Les enfants aussi sont concernés
Même si les familles donnent clairement la priorité aux soins apportés à leurs enfants, l’enquête montre que les plus jeunes ne sont pas épargnés par les difficultés. Ainsi, 12 % des parents interrogés ont renoncé ou retardé des soins dentaires pour leurs enfants et 10 % ont fait de même pour les soins optiques. Chez les ménages les plus modestes, les pourcentages montent respectivement à 32 % et à 17 %. « Il ne faut pourtant pas oublier les parents, car, souvent, en donnant la priorité [aux enfants], ce sont les parents qui mettent leur santé entre parenthèses, voire en danger », rappelle le Secours populaire.

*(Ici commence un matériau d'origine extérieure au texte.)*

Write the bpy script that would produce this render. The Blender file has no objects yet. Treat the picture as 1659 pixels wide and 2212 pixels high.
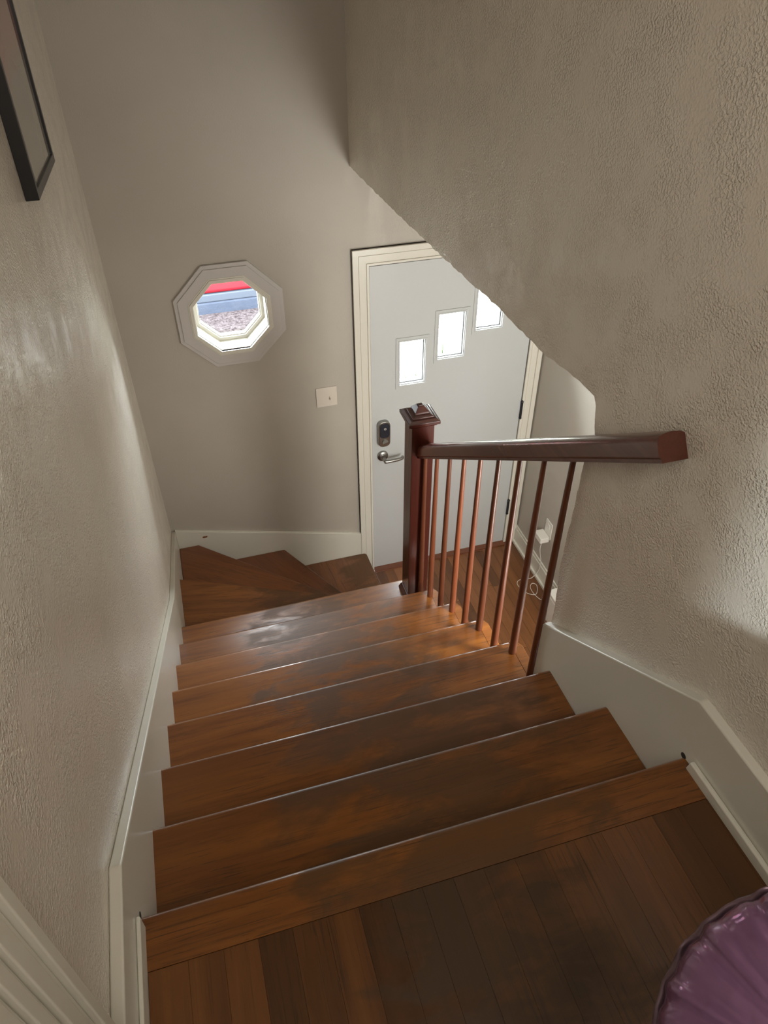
import bpy, bmesh, math, random
from mathutils import Vector, Matrix
from mathutils.geometry import tessellate_polygon
random.seed(7)
PI = math.pi
C = bpy.context.scene.collection
scn = bpy.context.scene

# ---------------------------------------------------------------- camera
cam_d = bpy.data.cameras.new('camera')
cam = bpy.data.objects.new('camera', cam_d); C.objects.link(cam)
cam_d.sensor_fit = 'HORIZONTAL'; cam_d.sensor_width = 36.0
cam_d.lens = 1584.685/1659*36.0
cam_d.clip_start = 0.01
R_ = Vector((0.95907054, -0.28313523, -0.00425827))
U_ = Vector((0.18652155, 0.62035119, 0.76182289))
F_ = Vector((0.21305728, 0.73143615, -0.64777137))
m = Matrix((R_, U_, -F_)).transposed().to_4x4()
m.translation = Vector((0.2711, -0.6236, 1.3879))
cam.matrix_world = m
scn.camera = cam

# ---------------------------------------------------------------- view, sky, lights
scn.view_settings.view_transform = 'Standard'
scn.view_settings.look = 'None'
scn.view_settings.gamma = 1
scn.view_settings.use_curve_mapping = False
scn.view_settings.exposure = 0.0
w = bpy.data.worlds.new('sky'); scn.world = w; w.use_nodes = True
bg = w.node_tree.nodes['Background']
bg.inputs[0].default_value = (0.86, 0.93, 1.0, 1); bg.inputs[1].default_value = 80.0

def area(name, loc, target, sx, sy, power, col, spread=180, portal=False):
    d = bpy.data.lights.new(name, 'AREA'); d.shape = 'RECTANGLE'; d.size = sx; d.size_y = sy
    d.energy = power; d.color = col; d.spread = math.radians(spread)
    if portal: d.cycles.is_portal = True
    o = bpy.data.objects.new(name, d); C.objects.link(o); o.location = loc
    dv = Vector(target)-Vector(loc)
    o.rotation_euler = dv.to_track_quat('-Z', 'Y').to_euler()
    return o
area('upstairs_fill', (0.55, -1.1, 2.38), (0.55, 0.9, 0.0), 0.8, 1.1, 24, (1.0, 0.94, 0.85))  # unseen soft fill added behind the camera to brighten the stairwell, no fixture
area('entry_room_light', (1.55, 0.5, -0.35), (2.1, 2.1, -0.7), 0.5, 0.7, 34, (1.0, 0.98, 0.93))
for i_, (bx_, by_) in enumerate(((0.35, -1.25), (0.62, -1.10), (0.80, -1.35), (0.52, -1.5))):
    d_ = bpy.data.lights.new('ceiling_bulb', 'POINT'); d_.energy = 1.2; d_.shadow_soft_size = 0.025; d_.color = (1, 0.9, 0.78)
    o_ = bpy.data.objects.new('ceiling_bulb', d_); C.objects.link(o_); o_.location = (bx_, by_, 2.2)
area('side_window_beam', (0.25, -1.60, 1.42), (1.12, -0.35, 0.78), 0.5, 0.6, 0.75, (0.82, 0.95, 1.0), spread=4)
# portals: they only guide the daylight through the window openings
area('portal_octagon', (0.491, 2.86, -0.148), (0.491, 0, -0.148), 0.4, 0.4, 1, (1, 1, 1), portal=True)
area('portal_door', (1.61, 2.78, -0.41), (1.61, 0, -0.41), 0.62, 0.56, 1, (1, 1, 1), portal=True)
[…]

Sur l’ensemble des Français interrogés, 68 % pensent que les inégalités en matière d’accès à la santé se sont aggravées au cours des dernières années. Les plus convaincus par cette affirmation sont les ruraux (73 %), alors que les Franciliens sont les plus nombreux à penser que les écarts se sont réduits (35 %).
La menace de la pauvreté
Plus généralement, les Français estiment que le risque de pauvreté est de plus en plus important. En effet, plus d’un sur deux (55 %) juge que sa vie quotidienne est menacée par la pauvreté. C’est un peu moins que l’année dernière, mais tout de même 10 points de plus qu’en 2007, avant la crise économique. Cette crainte reste particulièrement forte chez les catégories populaires (92 % des employés et des ouvriers). Le baromètre montre également que plus d’un tiers des Français a déjà connu une situation de pauvreté. Cette proportion a augmenté de 3 points par rapport à 2015. « Comme le pointait déjà le baromètre Ipsos-SPF en 2013, les femmes sont souvent les plus affectées (c’est le cas pour 39 % d’entre elles). Emplois précaires, temps partiel subi, chômage : ces dernières paient un lourd tribut à la crise, mais aussi aux persistantes inégalités de genre. Les ouvriers et employés comptent aussi parmi la catégorie la plus exposée », note l’association. Les Français sont 83 % à penser que les risques que leurs enfants connaissent une situation de pauvreté sont plus élevés que pour leur génération.